Benim demek istediğim ise her iki tarafın, hakkaniyet çerçevesinde (ister kadın ister erkek olsun) kendi kodlarında kalmaları ve kendi konumlarını korumalarına yöneliktir.
Mevzubahis kişiler, yakalarını aşırı derecede kaptırdıklarından dolayı salt kendileri olamıyorlar bir türlü. Dolayısıyla birincil muhatap kabul edemezsiniz onları. Güvenemezsiniz de...
Çünkü karar merci' evdeki hanımlarıdır. O kadar teslimiyetçi bir hâlet-i ruhiye içerisinde yaşarlar ki adeta Allah'ın, yaratılış gayelerine uygun ve fıtratlarıyla mütenâsip bahşettiği hususiyetleri dahi, bir erkek modunda kullanmaktan acze düşerler.
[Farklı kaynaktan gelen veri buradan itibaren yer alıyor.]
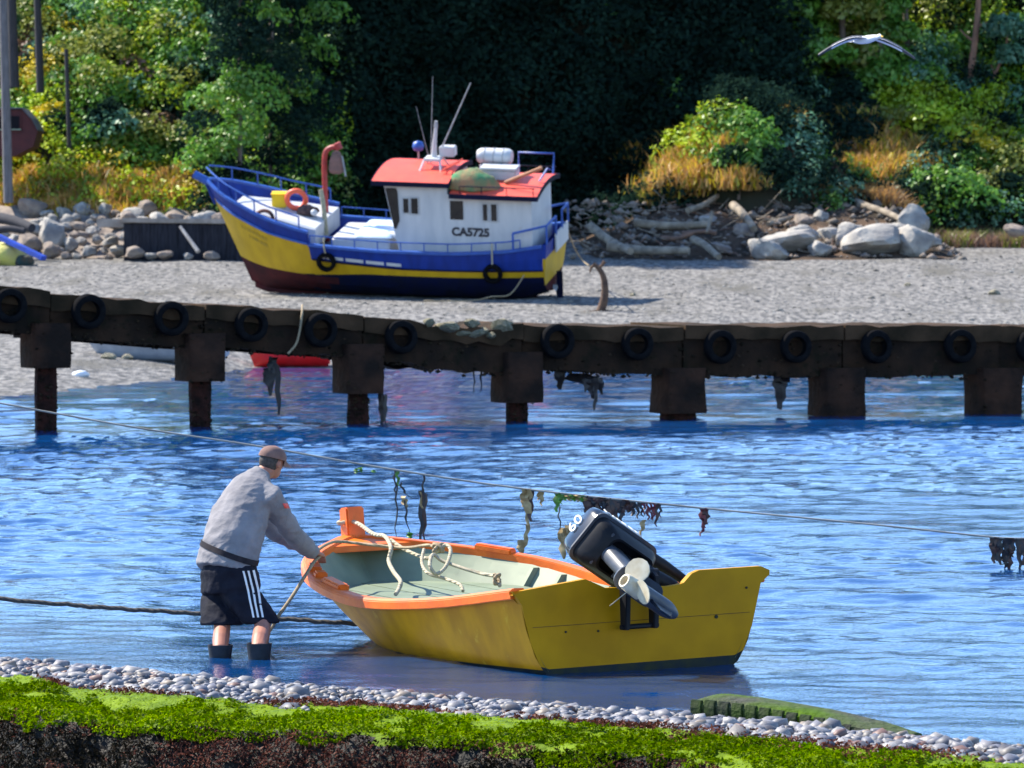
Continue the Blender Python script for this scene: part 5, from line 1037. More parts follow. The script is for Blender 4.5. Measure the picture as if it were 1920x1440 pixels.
# things carried by the fishing boat (top-level, resting on it)
def sw(v): return MShip @ Vector(v)
SR = ship.rotation_euler.to_matrix()
def ring_thing(name, loc, Ro, r_, m, label, cat, axis_rot, seg=24):
    o = MB().tube([Vector((Ro*math.cos(a), Ro*math.sin(a), 0)) for a in np.linspace(0, 2*math.pi, seg+1)[:-1]], r_, 10, wrap=True).build(name, m, None, smooth=60); o.location = loc; o.rotation_euler = axis_rot; return tag(o, label, cat)
M_lring = mat('orange_lifebuoy', (0.82, 0.13, 0.05), (0.72, 0.10, 0.05), scale=3, rough=0.45, dirt=((0.75, 0.6, 0.5), 2.2, 0.62))
ring_thing('lifebuoy', sw((8.35, 0.0, fdz(.74) + 0.40)), 0.30, 0.085, M_lring, 'orange lifebuoy standing upright on the white foredeck', 'lifebuoy', (SR @ Euler((R(80), 0, R(8))).to_matrix()).to_euler())
ring_thing('lifebuoy', sw((9.05, 1.22, fdz(.80) - 0.02)), 0.27, 0.06, mat('faded_lifebuoy', (0.30, 0.10, 0.05), (0.05, 0.035, 0.04), scale=3, rough=0.7), 'faded dark lifebuoy hung on the near bow rail', 'lifebuoy', (SR @ Euler((R(72), 0, R(12))).to_matrix()).to_euler())
cr_ = thing('crate', 'bright yellow fish crate on the white foredeck', 'crate', sw((8.95, -0.15, fdz(.79) + 0.02)), (SR @ Euler((0, 0, R(10))).to_matrix()).to_euler())
M_cy = mat('yellow_plastic', (0.80, 0.52, 0.004), (0.7, 0.44, 0.004), scale=4, rough=0.45)
for c_, s_ in (((0, 0, 0.02), (0.44, 0.34, 0.03)), ((0.215, 0, 0.23), (0.03, 0.36, 0.42)), ((-0.215, 0, 0.23), (0.03, 0.36, 0.42)), ((0, 0.175, 0.23), (0.40, 0.03, 0.42)), ((0, -0.175, 0.23), (0.40, 0.03, 0.42))): MB().box(c_, s_).build('crate_panel', M_cy, cr_)
MB().box((0, 0, 0.44), (0.5, 0.42, 0.035)).build('crate_lid', M_cy, cr_, bevel=0.01)
o = lump('net_bundle', sw((7.95, 0.15, fdz(.70) + 0.16)), 0.34, 0.24, 0.20, mat('dark_net', (0.04, 0.025, 0.03), (0.12, 0.07, 0.06), scale=8, rough=0.9, bump=0.03), 4.0); tag(o, 'dark bundled net beside the upright orange lifebuoy', 'net')
o = lump('float', sw((7.66, 0.4, fdz(.70) + 0.18)), 0.11, 0.11, 0.11, M_swhite, 1.2); tag(o, 'small white float on the edge of the foredeck', 'float')
rope('rope', [sw((7.5, 0.1, 3.35)), sw((7.42, 0.15, 2.9)), sw((7.36, 0.25, 2.45)), sw((7.3, 0.35, 1.95))], 0.075, mat('greenish_rope_hank', (0.40, 0.38, 0.26), (0.25, 0.24, 0.17), scale=9, rough=0.9, bump=0.03), 'thick hank of greenish rope hanging behind the foredeck')
# life raft canister and box on the rear roof
raft = thing('life_raft', 'white life raft canister lying on the red roof', 'life raft', sw((1.95, -0.55, 4.23)), (SR @ Matrix.Identity(3)).to_euler())
XR = np.linspace(-0.55, 0.55, 12)
MB().loft([[Vector((x, 0.27*(1 - max(0, abs(x) - 0.44)*2.2)*math.cos(a), 0.24 + 0.25*(1 - max(0, abs(x) - 0.44)*2.2)*math.sin(a))) for a in np.linspace(0, 2*math.pi, 17)[:-1]] for x in XR]).build('canister', M_swhite, raft, smooth=50)
for x in (-0.3, 0.0, 0.3): MB().tube([Vector((x, 0.275*math.cos(a), 0.24 + 0.255*math.sin(a))) for a in np.linspace(0, 2*math.pi, 17)[:-1]], 0.014, 6, wrap=True).build('strap', M_steel, raft)
MB().box((0, 0, -0.06), (0.9, 0.5, 0.10)).build('cradle', M_swhite, raft)
bx = thing('storage_box', 'white plastic box on the red roof in front of the life raft', 'box', sw((1.65, 0.05, 3.90)), (SR @ Matrix.Identity(3)).to_euler())
MB().box((0, 0, 0.17), (1.15, 0.55, 0.34)).build('box_body', M_swhite, bx, bevel=0.04); MB().box((0, 0, 0.37), (1.2, 0.6, 0.07)).build('box_lid', M_swhite, bx, bevel=0.02)
NETG = mat('green_net', (0.05, 0.20, 0.09), (0.35, 0.18, 0.09), scale=2.2, rough=0.95, bump=0.03, bscale=16)
nb = []
for v in ico(3)[0]:
    z = max(v[2], -0.1); k = 1 + 0.18*mnoise.noise(Vector(v)*2.2); nb.append((v[0]*0.86*k*(1.1 - 0.25*z), v[1]*0.5*k, z*0.55*k))
o = link('fishing_net', np_mesh('fishing_net', nb, ico(3)[1], [NETG], smooth=True), None, sw((2.35, 0.85, 3.85))); o.rotation_euler = SR.to_euler(); tag(o, 'heap of green and brown fishing net on the near side of red roof', 'fishing net')
o = MB().tube([(0, 0, 0), (-1.2, 0.0, 0.52)], 0.06, 8).build('wooden_pole', mat('bare_wood', (0.45, 0.22, 0.12), (0.32, 0.15, 0.08), scale=6, rough=0.8), None, smooth=60); o.location = sw((1.35, 0.6, 3.92)); o.rotation_euler = SR.to_euler(); tag(o, 'short wooden pole sticking out behind the red roof', 'pole')
STY = tyre_mesh('tyre', 0.31, 0.2, M_tyre)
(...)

Adamlıkları sıfırdır katiyetle...
Tabiri caizse, cesaret gösterip de en yakın dostlarını bile hanelerine bir çay içmeye davet edemezler.
Kendi yüreklerine yaslanarak bir iş yapamazlar.
Korkularından ceplerindeki paranın harcama limitini aşamazlar.
Her hangi bir garibana, isteseler de beş-on lira simit parası veremezler.
Aldıkları maaşı, kuruşu kuruşuna hanımbank'a aktarırlar. Hanımbank, eğer inisiyatif kullanırsa bir miktar promosyon artırımında bulunur, çok Sayın getir götürcü Mudî Beylere…
Bakınız, benden size tavsiye!
Sakın ola ki bunlardan mal alımında falan bulunmayınız.
Pazarlığın bozulması ve caymaları, sütre gerisindeki âmil gücün baskı neticesinde an meselesidir.
Yukarıda belirttiğim gibi, bunlar salt kendileri değillerdir asla!
Hani; "Ben bilmem eşim bilir" şeklinde absürt bir söz var ya... Ha işte, o sözün dört dörtlük sadık bendeleri bu zavallı tâifedir kuşkusuz.
Âmil gücün; "Şu saatte eve damlayacaksın" direktifi karşısında, söz konusu getir götürcüler; hizmette kusur etmemek için yarım saat extradan erken dönerler.
Hülâsa ben bu (m)adamsıları, adam yurduna koymuyorum a dostlar.
Yahu nasıl koyacaksınız ki...
Müsaadenizle bana göre fevkalâde hayretâmiz ve üstelik tanıklığıma denk bir olayı sizlere anlatayım da bana hak veriniz, ya da vermeyiniz paşa gönlünüz bilir.
Çarşıdan eve dönerken bindiğim dolmuşta baktım X Bey'in hanımı arka koltukta oturuyor. Bitişikteki tek kişilik yere de ben oturdum haliyle... Yakȋnen tanışıyor ve konuşuyoruz mecburen. Fakat tasnife çalıştığım şartlara bihakkın haiz sayıldıklarından, samimiyetimiz ancak sınırlı sorumlu kıratta.
Selamlaştıktan sonra, hayrola yenge nereden böyle? dedim.
X Bey'i kasdederek; "Takım elbise aldım da..." dedi.
Kendisi nerede ki? dedim.
- "Evde" dedi.
Peki kendisi olmadan nasıl takım elbise alabiliyorsunuz? dedim.
- "Ben alırım o da giyer" dedi.
Yenge şaka yapmıyorsunuz herhalde? dedim.
- "Hayır hayır kesinlikle..." dedi.
Aklım dimağım durdu ve tabir caizse aptallaştım iyice. Merakım ağır bastığından biraz da şakaya getirerek, X Bey'in bir rahatsızlığı falan mı var yoksa? dedim.
- "Yok" dedi.
Karşınızdaki bayan nitekim. Kısmî samimiyetimizden kaynaklanan sorularımı yarıda keserek, daha fazla üstelemekten vazgeçtim. Tabii üzerime vazife de değil aynı zamanda...
Ertesi gün X Bey'i gördüm mahallede.
Dedim ki yahu arkadaş! Cezaevinde olsanız anlarım. Yatalak hasta olsanız anlarım. Kafdağı'nın arkasında olsanız anlarım. Mecnun olsanız anlarım. Alınan iç çamaşırı olsa, çorap olsa kravat olsa anlarım; velâkin şu takım elbise işini bir türlü anlayamadım dedim.
Devamla... Hem sonra kalıp kalıbı tutmaya bilir.
Ayrıca sizin hiç mi zevkiniz yok, alınanı değil de belki başkasını beğenebilirdiniz. Düzü değil de desenliyi tercih edebilirdiniz daha da ötesi, aynanın karşısında birlikte karar verebilirdiniz; böylesi daha şık olmaz mıydı? dedim.
Anlattıklarımı sükût çerçevesinde dinleyen X Bey, ne dese beğenirsiniz!.
- "Ya arkadaş ben fiyaka satmak için giyinmiyorum. Üzerim örtülsün yeter" dedi.
Yutkundum ve dona kaldım öylece.
Bunu diyen X Bey, uzun süredir önemli bir kurumda müdürlük yapıyordu. Daha yenilerde ayrıldı tekaüde (emekli).